By contrast, Pixelligent builds their nanocrystals from the ground up – well, in this case, the liquid up. Using liquid zirconium, they grow crystals by controlling the conditions of the liquid and introducing a different liquid source to change the surface chemistry of the crystals. The process is precise enough that the company can control the size and even shape of the nanocrystals that it grows, which also means it can avoid the clumping issues.

“This is a major enabler for LED companies to improve their cost per lumen equation, which is what matters for wider commercial adoption,” said Russell.

The process is also more scalable than other technologies thanks to the use of the liquid chemistry, too, because the process is similar to other chemical manufacturing processes.

“Our scale is now dependent on customer demand, not the chemical process,” Bandes told me.

And those companies have taken notice.
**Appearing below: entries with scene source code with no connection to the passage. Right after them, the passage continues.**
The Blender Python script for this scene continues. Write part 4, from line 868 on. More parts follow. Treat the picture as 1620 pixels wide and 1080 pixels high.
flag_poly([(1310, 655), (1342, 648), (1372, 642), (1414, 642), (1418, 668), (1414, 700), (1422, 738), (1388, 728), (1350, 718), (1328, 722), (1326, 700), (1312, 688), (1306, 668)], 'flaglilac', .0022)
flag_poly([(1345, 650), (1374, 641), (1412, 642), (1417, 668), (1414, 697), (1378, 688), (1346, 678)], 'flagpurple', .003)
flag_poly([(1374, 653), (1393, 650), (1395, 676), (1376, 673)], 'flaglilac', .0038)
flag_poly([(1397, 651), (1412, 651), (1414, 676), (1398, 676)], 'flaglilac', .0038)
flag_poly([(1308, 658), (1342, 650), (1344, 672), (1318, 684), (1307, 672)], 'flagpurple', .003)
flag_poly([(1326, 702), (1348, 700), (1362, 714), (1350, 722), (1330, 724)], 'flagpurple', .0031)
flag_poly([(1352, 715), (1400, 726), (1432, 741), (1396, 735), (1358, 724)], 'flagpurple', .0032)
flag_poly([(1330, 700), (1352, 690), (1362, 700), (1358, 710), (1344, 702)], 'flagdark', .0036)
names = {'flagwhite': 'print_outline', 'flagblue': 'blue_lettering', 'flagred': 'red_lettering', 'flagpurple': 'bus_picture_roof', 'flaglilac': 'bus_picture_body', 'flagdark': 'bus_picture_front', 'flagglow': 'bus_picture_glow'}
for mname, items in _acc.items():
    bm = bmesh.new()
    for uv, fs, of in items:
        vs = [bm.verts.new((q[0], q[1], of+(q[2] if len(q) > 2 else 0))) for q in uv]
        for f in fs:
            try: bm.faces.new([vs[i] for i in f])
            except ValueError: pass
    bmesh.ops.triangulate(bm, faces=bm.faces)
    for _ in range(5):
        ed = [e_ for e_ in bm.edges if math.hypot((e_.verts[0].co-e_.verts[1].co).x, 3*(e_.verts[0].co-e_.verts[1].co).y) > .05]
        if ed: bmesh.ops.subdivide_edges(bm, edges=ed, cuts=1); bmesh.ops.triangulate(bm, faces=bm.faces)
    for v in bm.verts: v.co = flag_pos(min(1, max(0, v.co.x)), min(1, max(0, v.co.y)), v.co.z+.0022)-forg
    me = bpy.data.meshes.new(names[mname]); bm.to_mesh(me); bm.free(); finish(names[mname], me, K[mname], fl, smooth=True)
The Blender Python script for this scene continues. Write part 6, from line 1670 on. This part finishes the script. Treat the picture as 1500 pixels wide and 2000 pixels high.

Pixelligent now has nearly 40 customers, primarily in Asia, and the first products using its technology should be on store shelves in 2016. And while in past years the company has been dependent on government research grants, Bandes told me that 2014 is the first year “that we’re becoming more reliant on commercial revenues rather than government contracts.”

Bandes continued. “I don’t think there’s a leading chip manufacturer or silicone materials company that we’re not engaged with. We are emerging as a leader in the LED space. That’s what going to drive us into crossing over from raising investment capital to using revenue to drive our growth.”

Not bad for a company that was in bankruptcy just five years ago.